Investor Suitability and Risk Profiles
Portfolio Management Services (PMS) are designed for high-net-worth individuals (HNIs) who are interested in personalised and niche investment strategies. They offer customised portfolios managed by professionals and require a minimum investment of ₹50 lakh. This method is appropriate for investors who are at ease with the potential for volatility and increased risk.
Conversely, mutual funds are well-suited to most retail investors because of their low entry barriers, which begin at a mere ₹500. They offer diversified portfolios that are managed by fund managers, tailored to individuals who prefer a passive investment approach with moderate risk exposure.
Who can choose PMS?
- High-Net-Worth Individuals (HNIs): PMS is more accessible for HNIs due to substantial initial expenditure, usually starting at ₹50 lakhs or more.
- Investors’ Need for Customised Investment Strategies: Usually, a PMS creates tailored portfolios that match an investor’s financial goals and risk tolerance, giving clients significant asset selection control.
- Comfort with Increased Risk and Volatility: Customised and focused portfolios may increase PMS risk and volatility.
Who can choose Mutual Funds?
- Retail investors with limited capital: Mutual funds are accessible to a wide variety of investors with minimal entry barriers, starting at ₹500.
- Preference for low-cost diversified investments: Mutual funds pool investor funds to form diversified portfolios, making them cost-effective for individual investors. This spreads risk among assets.
Performance & Transparency Differences
Performance in PMS vs Mutual Funds
- PMS may outperform mutual funds as a result of their active management and stock selection.
- In case the performance fails to justify costs, excessive fees can erode returns.
- Due to their diversification, mutual funds provide consistent performance with reduced risk.
Transparency in PMS vs Mutual Funds
- PMS provides real-time portfolio and transaction insights.
- Mutual funds report their NAVs daily but do not provide live portfolio updates.

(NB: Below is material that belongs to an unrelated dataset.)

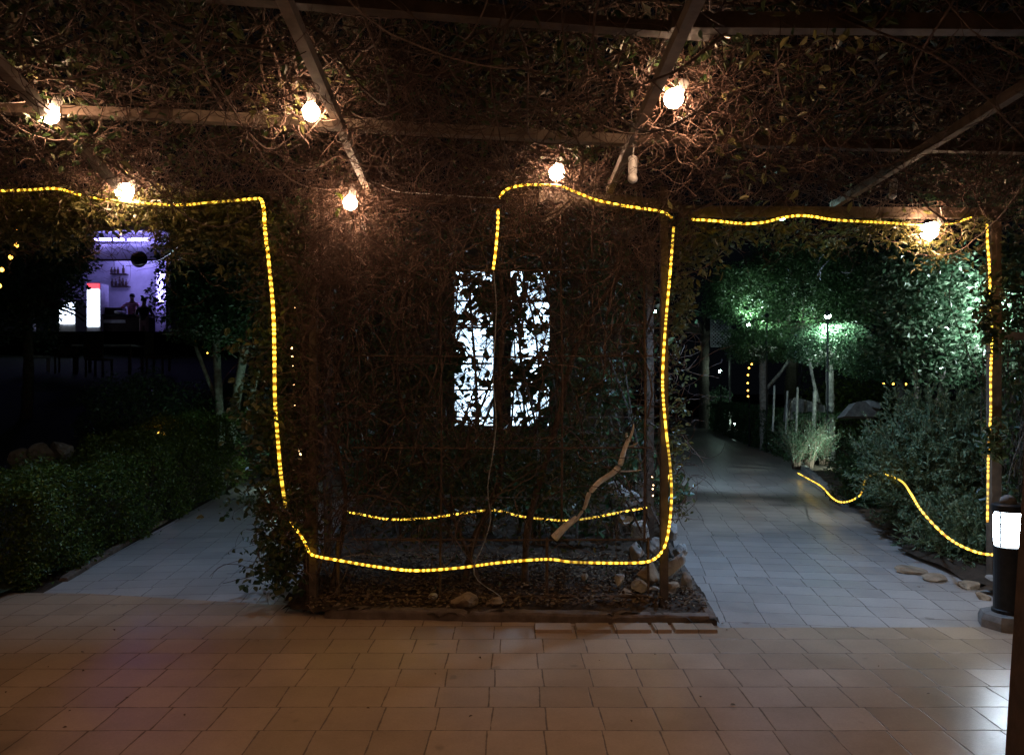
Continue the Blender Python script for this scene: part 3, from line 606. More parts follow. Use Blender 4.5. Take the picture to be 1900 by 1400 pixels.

They are mandated to share portfolio updates but usually on a half yearly basis, for equity funds and fortnightly for debt funds.
Conclusion
Mutual funds and PMS offer organised wealth growth, but they serve different investors. For HNIs seeking high-risk, high-return options, PMS offers customised strategies, direct ownership, and active management combined with advanced strategies. It has increased costs, liquidity limits, and volatility.
Diversification, low cost, and expert management make mutual funds more accessible to investors. Low entry barriers and sustained development make them ideal for passive investors.
Choosing between a PMS and a Mutual Fund? Before choosing, examine your risk tolerance, investing goals, and costs.
FAQs
PMS provides direct stock ownership and customised portfolio administration, whereas mutual funds offer pooled investments with standardised strategies.
Mutual funds have a lower expense ratio (0.5-2.5%) than that of PMS (1-3% fixed fees), which levies higher fixed and performance-based fees.
Diversification and low capital requirements make mutual funds better for retail investors. PMS suits HNIs seeking personalised investing solutions.
PMS provides real-time portfolio tracking, whereas mutual funds offer standardised NAV disclosures with reduced volatility.